> **Objective**: Determine the number of lines in the data that include the word "follow", and write only that number.

> **Provided material**:
• • • •
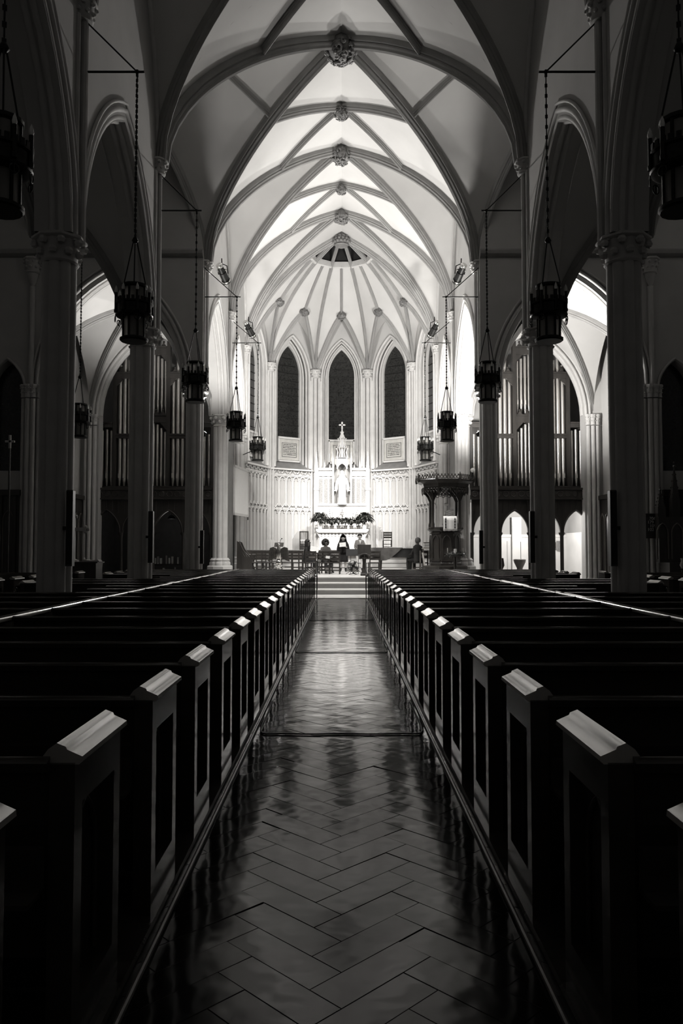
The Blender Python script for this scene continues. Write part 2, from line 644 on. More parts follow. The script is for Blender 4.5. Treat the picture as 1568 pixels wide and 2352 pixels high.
TR = 0.345
APO = AR * math.cos(PI / 10)
dark_cap = MB()
ringpts = []
for k in range(5):
    V0, V1 = AV(k), AV(k + 1)
    mid_dir = ((V0 + V1) / 2 - AC).normalized()
    B = AC + mid_dir * 3.12
    zB = 13.42
    A = AC + mid_dir * (APO - 0.02)
    zA = 13.45
    mring = AC + mid_dir * (APO * TR)

    def main(V, n=18):
        out = []
        for q in range(n + 1):
            t = 1 - (1 - TR) * (q / n)
            p = AC + (V - AC) * t
            out.append(Vector((p.x, p.y, ZAP + (ZR - ZAP) * prof_p(t))))
        return out

    def tier(V, n=9):
        out = []
        for q in range(n + 1):
            w = q / n
            p = V.lerp(B, w)
            z = ZAP + (zB - ZAP) * (0.55 * math.sin(w * PI / 2) + 0.45 * w)
            out.append(Vector((p.x, p.y, z)))
        return out

    def up(n=9):
        out = []
        for q in range(n + 1):
            w = q / n
            p = B.lerp(mring, w)
            t = (p - AC).length / APO
            zz = ZAP + (ZR - ZAP) * prof_p(t)
            z0_ = ZAP + (ZR - ZAP) * prof_p(3.12 / APO)
            out.append(Vector((p.x, p.y, zz + (zB - z0_) * (1 - w))))
        return out
    web = MB()
    for V in (V0, V1):
        c1 = main(V)
        c2 = tier(V) + up()[1:]
        rows = []
        for p, q in zip(c1, c2):
            rows.append([p.lerp(q, w / 4) for w in range(5)])
        web.rings(rows, False, False, False)
        # pocket between tierceron and the window wall
        t_ = tier(V, 12)
        arcp = []
        for q in range(13):
            w = q / 12
            p = V.lerp(A, w)
            arcp.append(Vector((p.x, p.y, ZAP + arc_h((1 - w) * AR * math.sin(PI / 10), AR * math.sin(PI / 10), zA - ZAP))))
        web.rings([[p, q] for p, q in zip(t_, arcp)], False, False, False)
        rib_path(tier(V), 0.62, ceiling)
    web.build('vault_web', 'vault_plaster', ceiling, 30)
    rib_path(up(), 0.55, ceiling)
    boss(B.x, B.y, zB - 0.10, 0.24, 1)
for k in range(6):
    V = AV(k)
    path = []
    for q in range(22):
        t = 1 - q / 21 * 0.97
        p = AC + (V - AC) * t
        path.append((p.x, p.y, ZAP + (ZR - ZAP) * prof_p(t)))
    rib_path(path, 0.72 if 0 < k < 5 else 1.0, ceiling)
# the curb ring of the lantern opening and the well above it, its shade painted near-black
cp = []
for q in range(21):
    a = PI * q / 20
    # follow the decagon
    kk = min(4, int(a / (PI / 5)))
    w = a / (PI / 5) - kk
    p = AC + (AV(kk) - AC) * TR * (1 - w) + (AV(kk + 1) - AC) * TR * w
    cp.append((p.x, p.y, ZAP + (ZR - ZAP) * prof_p(TR)))
sides = [Vector((p[0], p[1] - AC.y, 0)).normalized() for p in cp]
MB().sweep(cp, sides, [(-.09, -.12), (.09, -.12), (.09, .14), (0, .18), (-.09, .14)]).build('curb_ring', 'stone', ceiling, 40)
well = MB()
well.rings([[(p[0], p[1], p[2]) for p in cp], [(p[0] * .9, AC.y + (p[1] - AC.y) * .9, 17.6) for p in cp]], False, False, True)
well.build('lantern_well', 'well_shade', ceiling)

# ------------------------------------------------------------------ piers
def lobes(r, n=8, depth=0.16, res=48, sq=0.0):
    out = []
    for k in range(res):
        a = 2 * PI * k / res
        w = abs(math.cos(n * a / 2))
        out.append((r * (1 - depth + depth * w ** 0.6) * math.cos(a), r * (1 - depth + depth * w ** 0.6) * math.sin(a)))
    return out


def octo(r, n=8):
    return [(r * math.cos(2 * PI * (k + .5) / n), r * math.sin(2 * PI * (k + .5) / n)) for k in range(n)]


def capital(mb, c, z, r, h):
    # bell with two rows of leaves and an abacus
    mb.lathe([(r * 1.02, z - h), (r * 1.12, z - h + .03), (r * 1.0, z - h + .06), (r * 1.05, z - h * .55), (r * 1.32, z - h * .15)], (c[0], c[1], 0), 16)
    mb.shape(octo(r * 1.55), [(0.88, z - h * .2), (1.0, z - h * .12), (1.0, z - .02), (0.94, z)], c)
    nl = 8
    for row, (zz, rr) in enumerate([(z - h * .62, r * 1.14), (z - h * .30, r * 1.34)]):
        for k in range(nl):
            a = 2 * PI * (k + .5 * row) / nl
            mb.sphere((c[0] + rr * math.cos(a), c[1] + rr * math.sin(a), zz), r * .27, 6, 4, 1, 1, 0.9)
    return mb


def pier(sg, y, name_label, z_base=0.0, wide=False):
    r = 0.29
    root = empty('stone_pier', (sg * XC, y, z_base))
    tag(root, name_label, 'column', 'clustered stone piers of the nave and chancel')
    zt = ZA - z_base
    MB().shape(lobes(r), [(1, 0.62), (1, zt - 0.42)]).build('shaft', 'stone', root, 35)
    b = MB()
    b.shape(octo(r * 1.75), [(1, 0), (1, 0.30), (0.93, 0.34)])
    b.shape(lobes(r * 1.42, depth=.1), [(1, 0.34), (1.0, 0.44), (0.9, 0.5), (0.95, 0.55), (0.8, 0.63)])
    b.build('base', 'stone', root, 35)
    c = MB()
    capital(c, (0, 0), zt, r, 0.46)
    c.build('capital', 'stone', root, 40)
    # slim wall shafts on the nave side that carry the vault
    v = MB()
    xs = -sg * (XC - XW)
    for dy, rr, dx in ((0, .075, -.06), (-.17, .06, 0.0), (.17, .06, 0.0)):
        v.lathe([(rr, zt - .1), (rr, ZS - z_base - .3)], (xs + (-sg) * (-dx), dy, 0), 10)
    v.build('vault_shaft', 'stone', root, 35)
    c2 = MB()
    capital(c2, (xs - sg * .02, 0), ZS - z_base + .02, 0.17, 0.36)
    c2.build('vault_capital', 'stone', root, 40)
    return root


pn = ['beside the nearest pew rows, mostly out of view', 'nearest the camera', 'at the near corner of the crossing', 'at the far corner of the crossing',
      'in the chancel', 'where the apse begins']
for s in (-1, 1):
    for i in range(6):
        if i == 0:
            continue
        lab = {1: 'dark clustered stone pier nearest the camera, %s of the nave', 2: 'dark clustered stone pier at the near %s corner of the crossing',
               3: 'clustered stone pier at the far %s corner of the crossing', 4: 'brightly lit clustered stone pier on the %s side of the chancel',
               5: 'lit stone pier on the %s where the apse begins'}[i] % SIDE[s]
        pier(s, YP[i], lab, 0.0 if i < 4 else 0.62)

# ------------------------------------------------------------------ arcade walls
def lunette(L, zs=ZS, rise=RISE):
    return lambda q: zs + rise * prof_p(min(1, abs(q - L / 2) / (L / 2))) + 0.02


def mould(parent, O, U, N, h, offs, m='stone', sill=False, z_lo=None):
    # concentric roll mouldings round an arch; offs = [(offset, depth, width)]
    for off, dep, w in offs:
        path = outline3(O, U, h, off, dep, N, 14, sill, z_lo)
        MB().sweep(path, (N[0], N[1], 0), roll(w)).build('arch_moulding', m, parent, 60)


ARC_OFF = [(0.02, -0.30, .13), (0.0, -.16, .11), (0.06, -0.04, .12), (0.2, 0.0, .12), (0.33, .03, .07)]
for s in (-1, 1):
    w = empty('wall_' + SIDE[s], (0, 0, 0))
    tag(w, 'pale plaster wall with pointed arcade arches on the %s of the nave and chancel' % SIDE[s], kind='structure')
    for i in (0, 1, 3, 4):
        y0, y1 = YP[i], YP[i + 1]
        L = y1 - y0
        O, U, N = (s * XW, y0), (0, 1), (-s, 0)
        hole = dict(c=L / 2, half=L / 2 - 0.34, sill=ZA, zs=ZA, rise=RA)
        ex = [L / 2 + L / 2 * q for q in ncoord(10)]
        arch_wall(MB(), O, U, N, L, ZA, lunette(L), [hole], 0.6, ex).build('arcade_wall', 'plaster', w)
        mould(w, O, U, N, hole, ARC_OFF)
        for k in range(1):
            # wall rib against the vault
            path = [(s * (XW - .02), y0 + L * (q / 24), lunette(L)(L * q / 24) - .02) for q in range(25)]
            MB().sweep(path, (1, 0, 0), roll(.14)).build('wall_rib', 'stone', w, 60)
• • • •
> **Task output**: 2